An original and deeply personal fashion experience wrapped up this round of men's shows as Thom Browne made his much-anticipated Paris debut. The superb show was staged in the headquarters of the French communist party, a 70s' Oscar Niemeyer building that reeks of the era's idealistic futurism. It offered a perfect setting for Browne's cinematic performance (very Kubrickian). Journalists were seated in a spherical conference room as if they were attending a UN summit, while photographers were in a different room. Each was provided a notebook, pencil and two flags—one American, the other French. As the spaceship-like doors closed, an ominous soundtrack heightened the tense atmosphere. Four men in suits took their seats in front of the audience. "Please hold all questions for the end," they said.

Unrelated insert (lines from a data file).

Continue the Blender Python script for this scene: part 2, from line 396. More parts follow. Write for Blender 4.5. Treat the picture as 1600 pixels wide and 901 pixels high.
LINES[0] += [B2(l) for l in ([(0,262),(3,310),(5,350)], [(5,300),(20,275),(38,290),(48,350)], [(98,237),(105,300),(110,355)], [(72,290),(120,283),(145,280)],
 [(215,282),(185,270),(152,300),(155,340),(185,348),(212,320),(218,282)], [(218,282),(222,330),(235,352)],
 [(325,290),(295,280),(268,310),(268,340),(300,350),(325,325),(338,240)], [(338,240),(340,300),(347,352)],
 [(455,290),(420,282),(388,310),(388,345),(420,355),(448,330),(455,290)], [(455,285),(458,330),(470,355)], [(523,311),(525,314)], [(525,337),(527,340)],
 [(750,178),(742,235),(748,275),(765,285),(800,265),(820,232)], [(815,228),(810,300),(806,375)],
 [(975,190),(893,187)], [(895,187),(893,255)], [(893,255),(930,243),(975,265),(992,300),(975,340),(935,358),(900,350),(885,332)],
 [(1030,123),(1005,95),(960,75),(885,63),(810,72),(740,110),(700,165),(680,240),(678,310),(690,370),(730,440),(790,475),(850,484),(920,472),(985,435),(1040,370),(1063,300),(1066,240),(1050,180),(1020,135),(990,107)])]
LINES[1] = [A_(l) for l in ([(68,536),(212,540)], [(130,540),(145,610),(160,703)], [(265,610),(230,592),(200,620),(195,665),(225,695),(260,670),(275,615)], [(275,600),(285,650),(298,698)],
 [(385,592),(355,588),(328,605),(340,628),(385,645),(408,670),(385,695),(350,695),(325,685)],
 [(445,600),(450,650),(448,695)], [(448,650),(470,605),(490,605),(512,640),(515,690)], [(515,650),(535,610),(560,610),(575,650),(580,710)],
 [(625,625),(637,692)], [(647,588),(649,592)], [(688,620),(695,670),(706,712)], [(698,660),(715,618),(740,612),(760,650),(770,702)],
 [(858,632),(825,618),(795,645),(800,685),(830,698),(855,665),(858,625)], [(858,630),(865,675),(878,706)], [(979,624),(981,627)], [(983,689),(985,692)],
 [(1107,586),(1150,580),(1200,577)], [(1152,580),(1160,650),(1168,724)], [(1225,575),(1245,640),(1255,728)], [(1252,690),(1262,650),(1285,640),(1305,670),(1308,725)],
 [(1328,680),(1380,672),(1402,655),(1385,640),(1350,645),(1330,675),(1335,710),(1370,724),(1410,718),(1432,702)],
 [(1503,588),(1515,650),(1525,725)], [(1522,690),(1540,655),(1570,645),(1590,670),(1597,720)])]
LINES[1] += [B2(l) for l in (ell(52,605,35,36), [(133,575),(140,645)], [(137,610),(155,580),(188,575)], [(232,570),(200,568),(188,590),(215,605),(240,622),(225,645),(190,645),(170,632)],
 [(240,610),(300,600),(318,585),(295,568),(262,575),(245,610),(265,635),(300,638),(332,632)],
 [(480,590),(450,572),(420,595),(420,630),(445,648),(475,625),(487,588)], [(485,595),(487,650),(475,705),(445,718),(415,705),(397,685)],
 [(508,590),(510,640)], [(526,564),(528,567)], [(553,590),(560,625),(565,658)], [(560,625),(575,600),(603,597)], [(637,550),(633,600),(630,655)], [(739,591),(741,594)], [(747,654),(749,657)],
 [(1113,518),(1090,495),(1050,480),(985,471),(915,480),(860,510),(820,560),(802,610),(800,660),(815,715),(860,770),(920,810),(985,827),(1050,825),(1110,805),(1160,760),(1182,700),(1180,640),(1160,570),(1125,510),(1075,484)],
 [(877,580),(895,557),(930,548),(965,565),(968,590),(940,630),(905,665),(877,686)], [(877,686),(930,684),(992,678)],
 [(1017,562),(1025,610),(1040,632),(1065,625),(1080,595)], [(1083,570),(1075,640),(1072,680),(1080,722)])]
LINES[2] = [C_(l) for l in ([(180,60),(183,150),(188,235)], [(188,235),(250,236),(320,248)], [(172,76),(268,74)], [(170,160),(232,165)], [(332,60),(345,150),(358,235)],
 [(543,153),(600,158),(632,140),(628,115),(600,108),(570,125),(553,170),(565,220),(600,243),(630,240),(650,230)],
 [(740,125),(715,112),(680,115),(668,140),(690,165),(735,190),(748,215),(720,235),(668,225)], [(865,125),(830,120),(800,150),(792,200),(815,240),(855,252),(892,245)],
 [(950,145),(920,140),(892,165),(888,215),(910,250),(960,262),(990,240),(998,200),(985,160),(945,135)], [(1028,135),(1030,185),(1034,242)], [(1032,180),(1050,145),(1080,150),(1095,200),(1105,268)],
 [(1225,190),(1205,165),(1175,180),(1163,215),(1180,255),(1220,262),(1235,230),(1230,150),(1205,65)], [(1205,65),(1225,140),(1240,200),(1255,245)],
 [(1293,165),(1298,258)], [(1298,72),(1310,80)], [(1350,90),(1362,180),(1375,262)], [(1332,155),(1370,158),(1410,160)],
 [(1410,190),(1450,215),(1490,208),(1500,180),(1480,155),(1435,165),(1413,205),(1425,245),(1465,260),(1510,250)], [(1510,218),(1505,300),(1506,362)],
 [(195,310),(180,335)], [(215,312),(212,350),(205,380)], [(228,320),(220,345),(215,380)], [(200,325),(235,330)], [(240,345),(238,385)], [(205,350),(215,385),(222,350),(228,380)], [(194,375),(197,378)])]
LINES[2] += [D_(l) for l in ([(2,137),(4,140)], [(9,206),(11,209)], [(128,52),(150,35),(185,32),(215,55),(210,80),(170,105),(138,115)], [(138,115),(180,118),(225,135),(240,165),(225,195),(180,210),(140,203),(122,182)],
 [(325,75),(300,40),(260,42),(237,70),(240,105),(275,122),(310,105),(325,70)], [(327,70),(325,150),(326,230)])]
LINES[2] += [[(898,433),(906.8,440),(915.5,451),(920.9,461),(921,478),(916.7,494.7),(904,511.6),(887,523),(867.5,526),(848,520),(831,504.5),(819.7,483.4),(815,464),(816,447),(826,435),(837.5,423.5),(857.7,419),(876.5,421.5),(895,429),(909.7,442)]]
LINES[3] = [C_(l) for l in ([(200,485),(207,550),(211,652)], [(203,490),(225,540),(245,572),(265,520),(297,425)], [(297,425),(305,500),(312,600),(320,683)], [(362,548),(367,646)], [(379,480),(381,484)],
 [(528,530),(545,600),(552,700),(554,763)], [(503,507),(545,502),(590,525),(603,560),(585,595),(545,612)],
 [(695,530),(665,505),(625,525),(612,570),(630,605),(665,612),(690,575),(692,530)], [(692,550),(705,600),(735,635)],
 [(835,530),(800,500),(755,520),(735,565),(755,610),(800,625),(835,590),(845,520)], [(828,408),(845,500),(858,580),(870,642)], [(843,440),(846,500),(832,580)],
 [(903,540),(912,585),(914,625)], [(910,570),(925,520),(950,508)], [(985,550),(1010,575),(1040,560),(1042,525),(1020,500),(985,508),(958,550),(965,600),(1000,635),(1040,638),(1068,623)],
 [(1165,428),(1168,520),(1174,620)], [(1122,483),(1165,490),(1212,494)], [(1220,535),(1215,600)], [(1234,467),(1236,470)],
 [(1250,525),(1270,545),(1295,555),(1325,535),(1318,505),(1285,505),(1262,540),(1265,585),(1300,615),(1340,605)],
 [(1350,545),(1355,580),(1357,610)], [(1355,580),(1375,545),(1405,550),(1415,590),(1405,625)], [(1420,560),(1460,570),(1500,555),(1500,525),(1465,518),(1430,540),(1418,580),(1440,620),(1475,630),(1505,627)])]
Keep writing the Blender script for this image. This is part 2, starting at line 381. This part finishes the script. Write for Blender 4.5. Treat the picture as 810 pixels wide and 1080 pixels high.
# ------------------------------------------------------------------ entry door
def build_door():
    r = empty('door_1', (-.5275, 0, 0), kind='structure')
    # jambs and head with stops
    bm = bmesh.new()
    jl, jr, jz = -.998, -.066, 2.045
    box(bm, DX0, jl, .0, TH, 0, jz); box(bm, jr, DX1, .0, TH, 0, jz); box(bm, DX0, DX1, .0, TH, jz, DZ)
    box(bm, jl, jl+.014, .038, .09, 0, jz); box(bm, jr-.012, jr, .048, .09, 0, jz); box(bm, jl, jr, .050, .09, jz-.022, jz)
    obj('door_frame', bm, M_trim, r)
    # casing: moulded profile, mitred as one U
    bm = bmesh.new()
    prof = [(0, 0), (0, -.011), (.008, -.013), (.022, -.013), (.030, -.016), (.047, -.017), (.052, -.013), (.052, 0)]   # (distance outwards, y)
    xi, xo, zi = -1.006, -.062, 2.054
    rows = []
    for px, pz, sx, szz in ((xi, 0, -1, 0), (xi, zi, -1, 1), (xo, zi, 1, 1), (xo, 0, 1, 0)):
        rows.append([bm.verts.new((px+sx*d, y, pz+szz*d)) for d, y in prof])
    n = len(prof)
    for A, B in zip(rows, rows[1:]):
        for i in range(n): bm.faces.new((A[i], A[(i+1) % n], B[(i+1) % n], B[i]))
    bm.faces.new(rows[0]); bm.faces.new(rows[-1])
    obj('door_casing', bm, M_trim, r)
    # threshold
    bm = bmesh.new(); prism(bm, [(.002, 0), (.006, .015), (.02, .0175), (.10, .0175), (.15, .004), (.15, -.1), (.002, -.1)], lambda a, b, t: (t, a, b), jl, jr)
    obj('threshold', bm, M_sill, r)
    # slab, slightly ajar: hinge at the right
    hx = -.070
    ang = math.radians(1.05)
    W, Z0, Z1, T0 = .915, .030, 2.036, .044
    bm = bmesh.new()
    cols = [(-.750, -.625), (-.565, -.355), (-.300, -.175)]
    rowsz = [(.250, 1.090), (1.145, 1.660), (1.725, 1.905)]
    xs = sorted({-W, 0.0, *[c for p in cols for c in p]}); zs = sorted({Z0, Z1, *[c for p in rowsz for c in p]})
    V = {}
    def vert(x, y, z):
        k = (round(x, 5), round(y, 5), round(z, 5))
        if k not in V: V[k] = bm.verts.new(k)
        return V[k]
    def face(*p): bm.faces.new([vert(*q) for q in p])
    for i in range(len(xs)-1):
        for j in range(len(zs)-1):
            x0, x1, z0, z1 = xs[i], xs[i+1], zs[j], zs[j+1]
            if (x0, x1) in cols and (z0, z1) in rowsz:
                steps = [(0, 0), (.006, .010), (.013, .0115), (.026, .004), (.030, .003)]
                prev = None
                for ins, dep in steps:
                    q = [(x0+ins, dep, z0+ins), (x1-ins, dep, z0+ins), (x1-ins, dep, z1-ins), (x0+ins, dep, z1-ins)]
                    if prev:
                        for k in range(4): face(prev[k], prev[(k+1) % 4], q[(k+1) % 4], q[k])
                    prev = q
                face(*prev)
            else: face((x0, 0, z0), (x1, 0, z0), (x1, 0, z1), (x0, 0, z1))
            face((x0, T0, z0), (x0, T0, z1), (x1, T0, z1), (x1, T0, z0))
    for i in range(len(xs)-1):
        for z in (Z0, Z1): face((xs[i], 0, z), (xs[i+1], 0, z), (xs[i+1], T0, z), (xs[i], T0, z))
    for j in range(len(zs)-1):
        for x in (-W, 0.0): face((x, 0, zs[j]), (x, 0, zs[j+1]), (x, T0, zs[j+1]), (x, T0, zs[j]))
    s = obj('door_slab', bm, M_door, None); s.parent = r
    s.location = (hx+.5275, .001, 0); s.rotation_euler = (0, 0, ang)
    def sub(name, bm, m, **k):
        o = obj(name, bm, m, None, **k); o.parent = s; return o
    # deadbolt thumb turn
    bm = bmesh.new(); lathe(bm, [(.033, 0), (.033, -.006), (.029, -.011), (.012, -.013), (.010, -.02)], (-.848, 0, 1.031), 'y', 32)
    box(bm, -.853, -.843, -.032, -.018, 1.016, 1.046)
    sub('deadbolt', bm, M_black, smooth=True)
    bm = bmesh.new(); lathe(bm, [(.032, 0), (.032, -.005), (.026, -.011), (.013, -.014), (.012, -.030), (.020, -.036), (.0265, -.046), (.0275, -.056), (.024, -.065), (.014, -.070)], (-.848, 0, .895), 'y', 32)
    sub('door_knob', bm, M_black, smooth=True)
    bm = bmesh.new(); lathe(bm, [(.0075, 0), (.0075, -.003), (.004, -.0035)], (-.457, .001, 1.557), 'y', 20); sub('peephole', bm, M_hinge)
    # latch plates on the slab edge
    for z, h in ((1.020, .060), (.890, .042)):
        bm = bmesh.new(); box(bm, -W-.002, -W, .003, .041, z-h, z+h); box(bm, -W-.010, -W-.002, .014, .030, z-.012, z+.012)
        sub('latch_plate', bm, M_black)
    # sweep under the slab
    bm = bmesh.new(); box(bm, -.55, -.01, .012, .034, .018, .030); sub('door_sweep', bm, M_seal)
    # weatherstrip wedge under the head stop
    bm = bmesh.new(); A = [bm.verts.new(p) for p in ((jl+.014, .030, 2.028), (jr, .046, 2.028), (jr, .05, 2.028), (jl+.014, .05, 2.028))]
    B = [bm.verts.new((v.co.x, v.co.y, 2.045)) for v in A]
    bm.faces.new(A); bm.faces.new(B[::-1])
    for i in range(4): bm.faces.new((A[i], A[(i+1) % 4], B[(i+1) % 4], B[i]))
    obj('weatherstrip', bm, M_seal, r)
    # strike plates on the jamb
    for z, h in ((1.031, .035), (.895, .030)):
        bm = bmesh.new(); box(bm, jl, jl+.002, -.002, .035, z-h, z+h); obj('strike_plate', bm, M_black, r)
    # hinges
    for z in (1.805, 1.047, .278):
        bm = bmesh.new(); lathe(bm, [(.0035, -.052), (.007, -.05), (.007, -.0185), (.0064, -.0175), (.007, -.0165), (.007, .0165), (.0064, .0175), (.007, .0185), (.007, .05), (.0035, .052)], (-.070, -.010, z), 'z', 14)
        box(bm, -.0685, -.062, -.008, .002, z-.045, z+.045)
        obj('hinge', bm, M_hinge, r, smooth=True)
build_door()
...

Then, an army of astronauts with gold lipstick stormed in. They doffed their white uniforms in front of the photographers and came back wearing nifty three-button short suits in the abbreviated proportions that have made Browne a star. The same short suit came in endless variations: checked, in sequined tartan, with child-like appliquéd decoration, or with red, blue and white details suggesting French-American friendship. Gold sunglasses, knee-high socks and formal shoes accessorized the outfits. Strauss' "The Blue Danube" on the sountrack added to the drama.
It was a potent message, one that distilled the essence of Browne's vision: his fascination with order, conformity and bureaucracy (already expressed in a 2009 show held in a Nazi-era building in Florence), as well as his idiosyncratic humor and his belief that a man doesn't need that many clothes, actually—just the right ones. In an interview last year, the designer declared that he likes the time John F. Kennedy lived because “There wasn’t as much choice in terms of stuff. Everything was just simpler." In our era of disposable fashion, it is a great thing that such a singular voice can be heard.